TOIMII Goes Opera
Magnus Lindberg (piano, keyboards and composition)
Lassi Erkkila & Riku Niemi (percussion)
Anssi Karttunen (cello)
Timo Korhonen (guitar)
Kari Kriikku (clarinet)
Juhani Liimatainen (sound design)
Esa-Pekka Salonen as himself
Reviewed by: Ying Chang
Reviewed: 8 December, 2001
Venue: Queen Elizabeth Hall, London
“Expect the unexpected!” said the trailer. This was Carnival of the Animals meets “I’m Sorry I haven’t a Clue”. In the course of a crammed hour we saw Easter bunnies in white overalls, performers playing hide and seek behind their instruments, a flash of gymnastics and a whole “opera” on film. Oh yes, and we heard the music of twenty different composers.
Forget the inscrutable Oriental. Finns do the best deadpan expressions in the world. Finns reveal emotion only with the greatest difficulty and they freely admit this. They speak only in monotones. Finnish has the longest words of any language. Finnish films are unwatchable abroad because characters take so long to say anything and the film appears to move at an unbearably slow pace. Even their neighbours, the Swedes, cannot explain the Finnish sense of humour. These characteristics make for the perfect delivery of ironically humorous performance art.
Founded by Magnus Lindberg, Toimii’s presenter and occasional conductor, none other than Esa-Pekka Salonen, stated that the point of the concert was to play and “improve” extracts from great operas. In practice, this meant the juxtaposition of styles and selections, and the exploration (and in some cases deconstruction) of the sounds that constitute them. There were no better instances than the introduction to and the coda of the concert. First was the ’Pilgrims’ Chorus’ from Tannhauser on guitar, with the violin countermelody replaced by … recorded barking dogs and live maniacal laughter. To end, the William Tell Overture with the theme music from Dallas – soap opera – as the second subject.
In between, we heard, well, what did we not hear? Purcell’s ’When I am Laid In Earth’ sung as if by someone whose voice was breaking, Glinka’s Overture to Ruslan and Ludmilla as a helter-skelter, Schwitters’s verbal music with added floor exercises, and one of Mozart’s ’Queen of the Night’ arias as rendered by strangled cats. Verdi, Rossini, Alban Berg and Gershwin flitted in and out. Near the end a motif from Sibelius’s Finlandia sneaked in – somehow.
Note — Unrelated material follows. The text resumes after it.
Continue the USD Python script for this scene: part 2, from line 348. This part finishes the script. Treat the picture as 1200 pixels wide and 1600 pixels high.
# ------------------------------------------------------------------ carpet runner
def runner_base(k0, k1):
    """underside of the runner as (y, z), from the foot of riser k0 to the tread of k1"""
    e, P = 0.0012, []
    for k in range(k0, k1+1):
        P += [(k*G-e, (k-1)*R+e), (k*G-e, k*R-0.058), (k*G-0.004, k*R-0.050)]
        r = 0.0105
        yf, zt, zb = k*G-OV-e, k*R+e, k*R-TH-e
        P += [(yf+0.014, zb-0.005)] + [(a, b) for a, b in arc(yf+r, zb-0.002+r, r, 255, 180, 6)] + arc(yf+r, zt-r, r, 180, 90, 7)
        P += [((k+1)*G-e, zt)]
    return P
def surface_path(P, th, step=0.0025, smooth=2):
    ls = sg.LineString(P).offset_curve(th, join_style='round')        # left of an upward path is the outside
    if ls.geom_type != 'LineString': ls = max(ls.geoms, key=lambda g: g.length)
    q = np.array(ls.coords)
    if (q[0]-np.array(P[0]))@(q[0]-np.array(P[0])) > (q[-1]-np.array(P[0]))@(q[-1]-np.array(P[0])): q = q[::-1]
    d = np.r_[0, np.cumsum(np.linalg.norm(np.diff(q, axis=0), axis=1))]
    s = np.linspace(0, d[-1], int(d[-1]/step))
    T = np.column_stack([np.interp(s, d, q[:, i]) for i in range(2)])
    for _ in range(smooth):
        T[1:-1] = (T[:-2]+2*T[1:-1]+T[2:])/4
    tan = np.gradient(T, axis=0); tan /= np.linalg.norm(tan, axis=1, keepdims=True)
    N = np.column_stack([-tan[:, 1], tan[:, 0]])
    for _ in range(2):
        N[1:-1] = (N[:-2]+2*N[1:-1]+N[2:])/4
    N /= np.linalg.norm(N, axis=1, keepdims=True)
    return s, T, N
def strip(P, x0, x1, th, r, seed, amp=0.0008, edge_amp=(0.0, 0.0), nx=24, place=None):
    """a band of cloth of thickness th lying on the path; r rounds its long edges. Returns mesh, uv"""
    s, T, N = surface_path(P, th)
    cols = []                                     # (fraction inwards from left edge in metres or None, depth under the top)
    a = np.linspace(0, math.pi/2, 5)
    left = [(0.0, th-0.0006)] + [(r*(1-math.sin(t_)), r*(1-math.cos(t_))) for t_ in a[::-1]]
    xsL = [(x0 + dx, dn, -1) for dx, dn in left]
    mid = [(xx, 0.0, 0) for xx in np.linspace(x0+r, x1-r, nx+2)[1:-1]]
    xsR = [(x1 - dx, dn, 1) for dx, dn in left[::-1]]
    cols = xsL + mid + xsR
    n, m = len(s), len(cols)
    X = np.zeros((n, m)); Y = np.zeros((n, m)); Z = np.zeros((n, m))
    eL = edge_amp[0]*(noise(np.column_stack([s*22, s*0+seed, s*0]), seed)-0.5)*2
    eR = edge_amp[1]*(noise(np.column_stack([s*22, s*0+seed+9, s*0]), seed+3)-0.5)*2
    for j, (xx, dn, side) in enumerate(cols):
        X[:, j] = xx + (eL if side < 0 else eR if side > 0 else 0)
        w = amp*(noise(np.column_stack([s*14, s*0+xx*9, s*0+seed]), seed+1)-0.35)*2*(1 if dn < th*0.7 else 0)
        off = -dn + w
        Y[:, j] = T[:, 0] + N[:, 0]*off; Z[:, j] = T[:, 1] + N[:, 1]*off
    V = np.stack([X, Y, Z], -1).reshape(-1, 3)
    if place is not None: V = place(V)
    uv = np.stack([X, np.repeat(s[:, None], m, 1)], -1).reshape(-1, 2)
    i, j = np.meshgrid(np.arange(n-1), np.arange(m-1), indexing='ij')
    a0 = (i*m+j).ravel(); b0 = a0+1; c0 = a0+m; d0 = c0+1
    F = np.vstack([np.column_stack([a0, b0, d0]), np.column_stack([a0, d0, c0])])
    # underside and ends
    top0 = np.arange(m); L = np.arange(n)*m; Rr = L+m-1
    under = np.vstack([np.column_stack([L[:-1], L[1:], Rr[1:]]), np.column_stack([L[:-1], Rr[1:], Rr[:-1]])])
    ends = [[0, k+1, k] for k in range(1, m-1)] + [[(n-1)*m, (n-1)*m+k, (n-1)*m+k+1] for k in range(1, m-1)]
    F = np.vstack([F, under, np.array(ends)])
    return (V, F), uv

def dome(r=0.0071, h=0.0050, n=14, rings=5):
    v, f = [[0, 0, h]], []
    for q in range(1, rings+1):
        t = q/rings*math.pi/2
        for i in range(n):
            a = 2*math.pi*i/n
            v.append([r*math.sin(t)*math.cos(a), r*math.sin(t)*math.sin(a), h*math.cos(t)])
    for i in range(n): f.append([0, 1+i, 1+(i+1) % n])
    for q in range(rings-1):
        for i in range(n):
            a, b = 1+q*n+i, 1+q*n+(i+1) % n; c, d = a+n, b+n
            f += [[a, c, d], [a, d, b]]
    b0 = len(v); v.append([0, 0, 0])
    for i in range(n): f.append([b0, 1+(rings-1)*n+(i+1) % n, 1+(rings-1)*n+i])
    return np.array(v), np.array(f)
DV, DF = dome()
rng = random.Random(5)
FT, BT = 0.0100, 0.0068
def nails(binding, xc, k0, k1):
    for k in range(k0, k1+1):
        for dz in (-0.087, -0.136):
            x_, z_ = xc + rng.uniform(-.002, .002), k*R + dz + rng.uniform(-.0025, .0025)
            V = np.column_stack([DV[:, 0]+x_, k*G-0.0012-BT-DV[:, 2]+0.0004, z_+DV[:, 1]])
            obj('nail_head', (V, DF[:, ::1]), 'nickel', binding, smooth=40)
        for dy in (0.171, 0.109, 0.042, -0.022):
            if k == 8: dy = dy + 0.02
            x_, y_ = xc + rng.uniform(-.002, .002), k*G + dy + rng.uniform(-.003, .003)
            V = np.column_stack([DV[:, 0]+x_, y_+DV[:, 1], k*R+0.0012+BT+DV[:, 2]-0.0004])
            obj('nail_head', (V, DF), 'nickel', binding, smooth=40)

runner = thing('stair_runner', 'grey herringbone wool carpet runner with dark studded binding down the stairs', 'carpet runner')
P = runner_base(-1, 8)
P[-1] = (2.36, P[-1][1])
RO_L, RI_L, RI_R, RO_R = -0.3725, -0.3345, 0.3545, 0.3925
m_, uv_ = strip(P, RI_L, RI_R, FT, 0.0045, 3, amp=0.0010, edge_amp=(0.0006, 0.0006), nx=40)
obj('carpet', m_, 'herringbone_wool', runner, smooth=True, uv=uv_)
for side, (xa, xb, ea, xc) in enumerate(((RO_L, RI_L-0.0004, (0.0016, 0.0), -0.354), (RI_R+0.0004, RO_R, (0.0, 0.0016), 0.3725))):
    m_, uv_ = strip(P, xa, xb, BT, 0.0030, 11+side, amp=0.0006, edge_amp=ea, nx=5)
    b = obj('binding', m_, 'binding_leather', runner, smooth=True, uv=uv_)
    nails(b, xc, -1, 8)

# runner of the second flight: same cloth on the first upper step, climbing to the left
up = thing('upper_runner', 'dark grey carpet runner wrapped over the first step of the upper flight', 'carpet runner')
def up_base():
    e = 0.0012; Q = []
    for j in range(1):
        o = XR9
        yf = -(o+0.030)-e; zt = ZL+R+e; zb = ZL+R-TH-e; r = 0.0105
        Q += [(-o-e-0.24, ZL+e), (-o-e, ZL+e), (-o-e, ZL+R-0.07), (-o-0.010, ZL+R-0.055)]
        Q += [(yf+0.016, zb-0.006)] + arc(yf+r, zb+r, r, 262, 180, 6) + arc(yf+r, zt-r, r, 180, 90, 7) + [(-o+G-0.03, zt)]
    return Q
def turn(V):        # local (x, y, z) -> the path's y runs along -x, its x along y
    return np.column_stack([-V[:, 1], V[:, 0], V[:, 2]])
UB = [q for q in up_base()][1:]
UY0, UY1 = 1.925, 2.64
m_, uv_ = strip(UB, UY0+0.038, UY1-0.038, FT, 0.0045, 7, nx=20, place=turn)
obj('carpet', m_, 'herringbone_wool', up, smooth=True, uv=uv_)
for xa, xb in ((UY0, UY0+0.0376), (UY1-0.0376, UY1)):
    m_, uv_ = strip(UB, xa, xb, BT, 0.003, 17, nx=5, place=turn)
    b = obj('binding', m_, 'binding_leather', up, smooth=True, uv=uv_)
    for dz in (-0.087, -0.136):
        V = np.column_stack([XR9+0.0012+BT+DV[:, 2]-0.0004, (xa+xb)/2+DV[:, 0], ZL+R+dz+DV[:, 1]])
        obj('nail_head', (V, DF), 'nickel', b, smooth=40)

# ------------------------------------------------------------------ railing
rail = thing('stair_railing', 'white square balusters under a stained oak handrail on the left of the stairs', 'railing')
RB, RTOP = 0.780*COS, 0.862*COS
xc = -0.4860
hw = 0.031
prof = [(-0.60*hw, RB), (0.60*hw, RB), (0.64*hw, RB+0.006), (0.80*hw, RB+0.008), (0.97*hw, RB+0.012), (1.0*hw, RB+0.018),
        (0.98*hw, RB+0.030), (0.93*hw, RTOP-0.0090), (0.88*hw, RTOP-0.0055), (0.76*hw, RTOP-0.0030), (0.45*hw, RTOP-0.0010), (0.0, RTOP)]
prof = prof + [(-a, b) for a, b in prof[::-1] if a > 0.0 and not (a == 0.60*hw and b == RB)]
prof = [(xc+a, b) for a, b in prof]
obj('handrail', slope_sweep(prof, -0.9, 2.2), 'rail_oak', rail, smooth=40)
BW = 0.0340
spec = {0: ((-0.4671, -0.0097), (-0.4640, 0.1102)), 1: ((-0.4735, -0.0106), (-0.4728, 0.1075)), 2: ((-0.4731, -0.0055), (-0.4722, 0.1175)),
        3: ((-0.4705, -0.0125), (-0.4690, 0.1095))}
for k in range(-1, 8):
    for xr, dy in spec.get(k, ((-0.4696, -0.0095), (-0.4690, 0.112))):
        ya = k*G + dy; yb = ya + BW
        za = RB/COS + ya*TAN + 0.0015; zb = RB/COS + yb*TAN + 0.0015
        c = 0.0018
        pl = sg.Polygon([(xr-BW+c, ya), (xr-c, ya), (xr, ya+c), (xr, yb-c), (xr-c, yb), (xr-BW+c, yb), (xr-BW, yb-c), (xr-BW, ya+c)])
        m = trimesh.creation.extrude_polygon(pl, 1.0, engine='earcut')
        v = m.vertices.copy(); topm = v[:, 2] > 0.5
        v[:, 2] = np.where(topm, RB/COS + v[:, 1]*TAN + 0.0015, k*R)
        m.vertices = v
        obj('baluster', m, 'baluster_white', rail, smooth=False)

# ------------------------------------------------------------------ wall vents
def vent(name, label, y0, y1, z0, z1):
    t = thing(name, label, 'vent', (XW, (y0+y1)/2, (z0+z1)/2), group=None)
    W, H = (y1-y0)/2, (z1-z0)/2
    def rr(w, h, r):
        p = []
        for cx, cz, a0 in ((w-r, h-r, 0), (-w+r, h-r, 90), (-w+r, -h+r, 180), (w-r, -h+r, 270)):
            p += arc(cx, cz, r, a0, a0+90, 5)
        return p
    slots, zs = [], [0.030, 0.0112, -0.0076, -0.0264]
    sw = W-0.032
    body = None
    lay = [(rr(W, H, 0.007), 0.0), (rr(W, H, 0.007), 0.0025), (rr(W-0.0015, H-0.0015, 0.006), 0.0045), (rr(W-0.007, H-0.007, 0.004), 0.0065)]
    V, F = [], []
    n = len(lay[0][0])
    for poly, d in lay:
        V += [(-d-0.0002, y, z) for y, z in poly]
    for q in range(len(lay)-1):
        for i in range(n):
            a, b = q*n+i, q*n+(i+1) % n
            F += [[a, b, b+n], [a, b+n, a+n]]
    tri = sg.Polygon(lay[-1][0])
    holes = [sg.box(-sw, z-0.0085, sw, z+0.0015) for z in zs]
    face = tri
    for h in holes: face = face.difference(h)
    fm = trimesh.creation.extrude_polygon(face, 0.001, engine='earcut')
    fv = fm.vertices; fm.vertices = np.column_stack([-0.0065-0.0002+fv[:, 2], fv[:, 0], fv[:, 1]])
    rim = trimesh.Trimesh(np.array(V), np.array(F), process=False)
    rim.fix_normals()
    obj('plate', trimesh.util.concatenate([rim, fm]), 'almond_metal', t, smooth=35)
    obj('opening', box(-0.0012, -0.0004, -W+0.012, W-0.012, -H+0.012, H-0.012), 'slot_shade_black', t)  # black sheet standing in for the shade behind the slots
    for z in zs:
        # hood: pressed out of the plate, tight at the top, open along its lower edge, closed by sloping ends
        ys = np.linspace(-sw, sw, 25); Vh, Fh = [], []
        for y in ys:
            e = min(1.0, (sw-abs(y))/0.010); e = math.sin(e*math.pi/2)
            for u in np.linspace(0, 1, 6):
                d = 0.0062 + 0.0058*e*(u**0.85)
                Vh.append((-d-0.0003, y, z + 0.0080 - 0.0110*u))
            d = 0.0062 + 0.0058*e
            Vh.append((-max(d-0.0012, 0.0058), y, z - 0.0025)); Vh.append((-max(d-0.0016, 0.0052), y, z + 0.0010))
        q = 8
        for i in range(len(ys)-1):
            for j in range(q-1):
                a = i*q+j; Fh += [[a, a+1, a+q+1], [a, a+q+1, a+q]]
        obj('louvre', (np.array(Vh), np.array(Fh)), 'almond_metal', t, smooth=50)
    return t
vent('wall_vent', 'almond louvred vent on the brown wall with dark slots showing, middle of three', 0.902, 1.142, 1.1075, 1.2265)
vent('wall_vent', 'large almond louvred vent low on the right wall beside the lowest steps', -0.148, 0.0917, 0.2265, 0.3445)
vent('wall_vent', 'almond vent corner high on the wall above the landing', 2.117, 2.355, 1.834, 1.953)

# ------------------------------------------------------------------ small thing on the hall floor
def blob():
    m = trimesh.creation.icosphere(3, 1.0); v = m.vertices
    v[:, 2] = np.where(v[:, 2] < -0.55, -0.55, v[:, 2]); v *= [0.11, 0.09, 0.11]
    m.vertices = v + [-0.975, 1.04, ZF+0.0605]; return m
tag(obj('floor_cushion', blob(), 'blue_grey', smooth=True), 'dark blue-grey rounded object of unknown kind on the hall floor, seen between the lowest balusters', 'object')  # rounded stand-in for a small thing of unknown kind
The handout (a conventional programme would have devalued so fluid a concept) told us: “It is better not to analyse TOIMII too much”. Indeed, that way would lie madness. If I had to list TOIMII’s musical antecedents and affinities – these are better words than ’influences’ – they would include Haydn’s ’Joke’ String Quartet, Mozart’s A Musical Joke, and Schumann’s Faschingsschwank aus Wien … and “Monty Python’s Flying Circus”, “My Life as a Dog” and PDQ Bach. “The rules are clear,” wrote Ulf Hastfitta, “either you are a member of TOIMII or you are not”. The rules are equally clear for the reviewer – either you were at this concert, or you were not. If you were not, nothing I write can possibly convey its surreal flavour. Sorry!
I was tremendously sympathetic to the wit and accessibility of TOIMII’s idea. However, not every skit worked equally well. The centrepiece was a “Rock Opera”. “Rock” as in the protagonists were pebbles making a journey on ’Eurostar’ and arriving at the South Bank – ’Related Stones’, a pun on the official title of the Lindberg festival. This invention consisted of the musicians supplying the soundtrack to a video made according to the principles of the “Dogma” movement originated by Lars von Trier. “Dogma” has been central to the importance of ’New Scandinavian’ cinema. It would be less easy for the North London ten-year-old, a typical member of today’s audience, to identify with this spoof – there was more than a suspicion of the in-jokes being funnier to the professional musician than to the lay audience.
But I left with a big smile on my face. The energy, enthusiasm and invention of the participants shone through.This was a genuinely imaginative reinterpretation of the canonic tradition. Special congratulations must go to Kari Kriikku, who scored 9.9 on my card for artistic merit in the pirouette competition; he also demonstrated an awesome ability to play complicated clarinet figurations while riding an imaginary pogo stick.
Toimii means “It works” in Finnish. On this occasion, it certainly did.